Biomechanical Energy Harvesting System With Optimal Cost-of-Harvesting Tracking Algorithm

Biomechanical energy harvesting can provide an attractive alternative for powering portable electronics, such as laptops and mobile communication devices. This unique type of energy is particularly advantageous to those who do not have direct access to the utility grid for extended periods of time. This paper presents an innovative biomechanical energy harvesting system based on the regenerative braking concept applied to the human natural motion. To determine the optimal braking profile, previous studies used an offline procedure based on constant external load to determine the optimal braking profile. The new concept of this paper continuously optimizes the maximum amount of energy that can be extracted during human motion while minimizing the subject's effort (metabolic rate).
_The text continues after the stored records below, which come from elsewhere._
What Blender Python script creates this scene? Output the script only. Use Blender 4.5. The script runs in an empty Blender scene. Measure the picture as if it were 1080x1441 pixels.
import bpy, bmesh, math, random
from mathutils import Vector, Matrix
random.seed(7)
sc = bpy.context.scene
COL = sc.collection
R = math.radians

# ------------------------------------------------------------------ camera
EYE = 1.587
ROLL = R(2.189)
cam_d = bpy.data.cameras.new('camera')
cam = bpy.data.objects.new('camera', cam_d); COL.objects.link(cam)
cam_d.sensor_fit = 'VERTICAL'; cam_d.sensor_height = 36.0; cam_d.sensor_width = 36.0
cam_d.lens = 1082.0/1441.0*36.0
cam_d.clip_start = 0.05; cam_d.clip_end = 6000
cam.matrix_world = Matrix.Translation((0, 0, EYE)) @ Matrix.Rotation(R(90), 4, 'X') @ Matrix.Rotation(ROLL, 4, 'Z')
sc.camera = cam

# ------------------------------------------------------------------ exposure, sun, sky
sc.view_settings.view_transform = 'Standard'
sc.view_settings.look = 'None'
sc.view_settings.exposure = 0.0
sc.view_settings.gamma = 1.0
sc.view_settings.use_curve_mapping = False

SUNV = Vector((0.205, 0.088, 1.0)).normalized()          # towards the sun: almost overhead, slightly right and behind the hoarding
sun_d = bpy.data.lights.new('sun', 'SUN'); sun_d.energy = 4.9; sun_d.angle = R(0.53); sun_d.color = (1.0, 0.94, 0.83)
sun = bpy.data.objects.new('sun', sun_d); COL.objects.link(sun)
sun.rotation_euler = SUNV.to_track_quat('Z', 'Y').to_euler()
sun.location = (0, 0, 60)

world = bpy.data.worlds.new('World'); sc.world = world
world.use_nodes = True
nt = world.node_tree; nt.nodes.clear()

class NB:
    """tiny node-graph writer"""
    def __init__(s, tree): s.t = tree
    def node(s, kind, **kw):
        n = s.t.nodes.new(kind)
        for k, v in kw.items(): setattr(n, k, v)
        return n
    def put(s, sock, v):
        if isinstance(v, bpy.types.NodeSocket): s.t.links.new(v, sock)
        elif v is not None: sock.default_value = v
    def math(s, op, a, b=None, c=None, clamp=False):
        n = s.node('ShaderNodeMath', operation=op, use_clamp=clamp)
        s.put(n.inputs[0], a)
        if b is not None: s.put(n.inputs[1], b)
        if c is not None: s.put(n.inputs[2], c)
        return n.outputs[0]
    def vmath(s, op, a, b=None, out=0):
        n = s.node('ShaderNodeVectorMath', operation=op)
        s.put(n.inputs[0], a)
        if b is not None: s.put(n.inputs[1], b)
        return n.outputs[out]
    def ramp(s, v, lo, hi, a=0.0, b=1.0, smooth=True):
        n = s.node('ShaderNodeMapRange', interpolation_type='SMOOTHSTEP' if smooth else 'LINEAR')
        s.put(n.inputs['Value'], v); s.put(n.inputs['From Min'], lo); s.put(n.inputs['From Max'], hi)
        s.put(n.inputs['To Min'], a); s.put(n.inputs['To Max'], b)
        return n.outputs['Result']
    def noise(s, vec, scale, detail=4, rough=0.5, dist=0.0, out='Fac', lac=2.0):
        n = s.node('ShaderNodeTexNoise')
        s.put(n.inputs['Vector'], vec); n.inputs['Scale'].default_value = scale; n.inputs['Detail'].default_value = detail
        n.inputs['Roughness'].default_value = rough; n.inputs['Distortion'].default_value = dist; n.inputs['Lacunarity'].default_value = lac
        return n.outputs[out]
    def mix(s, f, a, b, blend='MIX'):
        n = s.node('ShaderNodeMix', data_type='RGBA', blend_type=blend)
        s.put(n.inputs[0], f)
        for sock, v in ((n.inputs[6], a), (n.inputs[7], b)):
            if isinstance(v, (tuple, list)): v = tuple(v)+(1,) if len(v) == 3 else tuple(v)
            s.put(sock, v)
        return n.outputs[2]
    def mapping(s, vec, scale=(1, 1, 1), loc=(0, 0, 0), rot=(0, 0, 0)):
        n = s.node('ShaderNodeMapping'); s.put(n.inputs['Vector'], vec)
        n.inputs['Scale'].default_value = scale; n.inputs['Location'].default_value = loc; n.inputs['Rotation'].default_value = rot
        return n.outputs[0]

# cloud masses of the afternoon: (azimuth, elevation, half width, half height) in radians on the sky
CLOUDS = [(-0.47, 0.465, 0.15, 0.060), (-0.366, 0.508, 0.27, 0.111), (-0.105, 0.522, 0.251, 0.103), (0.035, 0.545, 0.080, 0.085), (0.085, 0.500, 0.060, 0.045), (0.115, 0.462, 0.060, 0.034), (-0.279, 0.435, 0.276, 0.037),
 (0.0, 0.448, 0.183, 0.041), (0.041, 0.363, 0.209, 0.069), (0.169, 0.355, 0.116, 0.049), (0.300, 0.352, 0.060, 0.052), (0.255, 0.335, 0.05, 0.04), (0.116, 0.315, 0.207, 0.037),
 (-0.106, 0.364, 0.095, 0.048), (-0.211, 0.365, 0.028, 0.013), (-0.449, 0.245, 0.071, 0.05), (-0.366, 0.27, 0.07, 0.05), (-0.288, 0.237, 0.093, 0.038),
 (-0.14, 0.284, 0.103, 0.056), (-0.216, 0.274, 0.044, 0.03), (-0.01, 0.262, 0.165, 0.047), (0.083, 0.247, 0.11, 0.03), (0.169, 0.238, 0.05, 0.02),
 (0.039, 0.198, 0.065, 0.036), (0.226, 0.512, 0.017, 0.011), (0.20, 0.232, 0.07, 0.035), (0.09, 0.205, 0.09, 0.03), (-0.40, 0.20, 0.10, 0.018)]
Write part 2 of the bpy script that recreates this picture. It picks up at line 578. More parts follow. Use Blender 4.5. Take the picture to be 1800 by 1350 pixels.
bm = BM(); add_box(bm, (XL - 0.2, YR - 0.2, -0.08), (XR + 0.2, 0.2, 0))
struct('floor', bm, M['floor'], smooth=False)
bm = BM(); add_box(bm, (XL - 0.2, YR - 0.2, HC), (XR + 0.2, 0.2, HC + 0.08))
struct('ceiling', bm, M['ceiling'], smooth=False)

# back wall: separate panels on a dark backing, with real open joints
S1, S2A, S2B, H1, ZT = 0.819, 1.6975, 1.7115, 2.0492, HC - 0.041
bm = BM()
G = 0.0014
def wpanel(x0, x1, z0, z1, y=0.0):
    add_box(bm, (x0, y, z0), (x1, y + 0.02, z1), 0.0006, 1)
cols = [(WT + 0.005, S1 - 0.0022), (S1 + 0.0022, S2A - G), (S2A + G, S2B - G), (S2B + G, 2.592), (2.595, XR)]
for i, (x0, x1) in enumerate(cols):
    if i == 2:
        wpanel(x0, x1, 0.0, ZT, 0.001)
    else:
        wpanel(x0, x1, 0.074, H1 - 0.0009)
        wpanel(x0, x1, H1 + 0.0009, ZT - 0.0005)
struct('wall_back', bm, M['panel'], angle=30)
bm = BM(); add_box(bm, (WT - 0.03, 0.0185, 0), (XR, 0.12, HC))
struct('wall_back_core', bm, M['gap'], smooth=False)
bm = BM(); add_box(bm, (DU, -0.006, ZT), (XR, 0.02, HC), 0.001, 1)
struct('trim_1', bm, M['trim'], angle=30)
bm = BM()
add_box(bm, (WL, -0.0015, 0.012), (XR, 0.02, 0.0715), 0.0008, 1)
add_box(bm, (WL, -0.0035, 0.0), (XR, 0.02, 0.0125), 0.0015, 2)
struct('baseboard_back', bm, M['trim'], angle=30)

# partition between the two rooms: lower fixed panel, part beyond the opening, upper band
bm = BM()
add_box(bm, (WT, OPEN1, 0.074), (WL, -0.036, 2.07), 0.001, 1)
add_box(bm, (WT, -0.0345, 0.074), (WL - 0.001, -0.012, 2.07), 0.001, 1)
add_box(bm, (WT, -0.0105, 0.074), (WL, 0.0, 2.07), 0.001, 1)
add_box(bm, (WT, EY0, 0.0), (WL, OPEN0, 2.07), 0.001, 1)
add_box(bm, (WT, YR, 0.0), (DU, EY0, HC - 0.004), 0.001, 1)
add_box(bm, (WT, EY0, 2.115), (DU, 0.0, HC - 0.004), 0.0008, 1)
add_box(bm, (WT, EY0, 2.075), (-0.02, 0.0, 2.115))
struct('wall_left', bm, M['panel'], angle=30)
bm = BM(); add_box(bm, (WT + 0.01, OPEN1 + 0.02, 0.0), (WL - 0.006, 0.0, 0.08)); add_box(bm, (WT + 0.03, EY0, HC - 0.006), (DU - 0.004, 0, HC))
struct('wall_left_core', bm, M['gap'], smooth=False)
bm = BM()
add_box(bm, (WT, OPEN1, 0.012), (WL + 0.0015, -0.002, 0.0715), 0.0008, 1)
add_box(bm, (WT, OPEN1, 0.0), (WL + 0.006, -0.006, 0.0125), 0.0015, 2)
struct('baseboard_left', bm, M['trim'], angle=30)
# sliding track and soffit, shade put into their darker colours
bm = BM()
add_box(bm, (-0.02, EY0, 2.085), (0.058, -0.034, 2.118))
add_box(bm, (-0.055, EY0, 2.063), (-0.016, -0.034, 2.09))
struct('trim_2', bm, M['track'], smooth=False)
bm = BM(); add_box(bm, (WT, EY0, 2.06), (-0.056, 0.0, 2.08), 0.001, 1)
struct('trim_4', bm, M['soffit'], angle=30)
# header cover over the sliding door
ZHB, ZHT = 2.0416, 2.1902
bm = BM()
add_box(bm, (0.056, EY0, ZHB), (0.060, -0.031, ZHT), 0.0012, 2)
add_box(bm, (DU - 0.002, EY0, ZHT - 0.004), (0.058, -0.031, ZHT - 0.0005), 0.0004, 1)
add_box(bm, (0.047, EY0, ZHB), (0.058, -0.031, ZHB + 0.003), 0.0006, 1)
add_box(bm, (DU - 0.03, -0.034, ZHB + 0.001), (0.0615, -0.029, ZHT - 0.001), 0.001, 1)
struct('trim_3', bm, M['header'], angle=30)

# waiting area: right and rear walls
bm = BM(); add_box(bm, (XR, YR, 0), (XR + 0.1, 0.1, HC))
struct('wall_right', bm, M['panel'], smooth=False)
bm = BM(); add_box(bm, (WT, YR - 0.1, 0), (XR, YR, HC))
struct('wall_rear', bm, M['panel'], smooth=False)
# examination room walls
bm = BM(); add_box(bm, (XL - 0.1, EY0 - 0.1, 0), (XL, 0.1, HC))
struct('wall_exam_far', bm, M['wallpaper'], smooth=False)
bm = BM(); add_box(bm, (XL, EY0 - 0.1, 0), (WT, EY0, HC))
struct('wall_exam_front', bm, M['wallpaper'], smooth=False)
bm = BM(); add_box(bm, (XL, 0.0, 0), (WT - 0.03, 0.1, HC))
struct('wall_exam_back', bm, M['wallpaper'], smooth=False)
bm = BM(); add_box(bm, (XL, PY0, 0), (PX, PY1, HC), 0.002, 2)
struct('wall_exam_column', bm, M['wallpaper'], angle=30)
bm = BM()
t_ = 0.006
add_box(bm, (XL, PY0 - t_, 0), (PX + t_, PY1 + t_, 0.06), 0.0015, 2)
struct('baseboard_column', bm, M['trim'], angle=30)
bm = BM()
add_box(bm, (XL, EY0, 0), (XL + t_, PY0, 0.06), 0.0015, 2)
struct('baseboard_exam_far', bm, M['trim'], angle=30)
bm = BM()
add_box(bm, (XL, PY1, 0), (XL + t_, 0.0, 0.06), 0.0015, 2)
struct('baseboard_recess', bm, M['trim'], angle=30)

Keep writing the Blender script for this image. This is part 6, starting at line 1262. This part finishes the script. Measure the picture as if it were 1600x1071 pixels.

This is achieved by an energy harvesting system equipped with a programmable braking profile and a unique power extraction algorithm, which adaptively changes the braking profile to obtain the optimal ratio of energy to effort. These are facilitated by a brushless dc generator that is connected to boost converter. A digital current-programmed control of the boost converter enables an adaptive torque variation according to biofeedback (the measure of effort) and electrical feedback. This paper focuses on the human knee joint as the energy source, since most of this joint's work during level walking is negative (muscles are acting as brakes). Since this paper is preliminary and more oriented to the novel concept of adaptive profile and optimal power extraction, the operation of the energy harvester is demonstrated on a full-scale laboratory prototype based on a walking emulator. Initial experiments on human subjects have been initiated and are also reported. The results exhibit ultimate power extraction capabilities as well as adaptation to the walking pattern.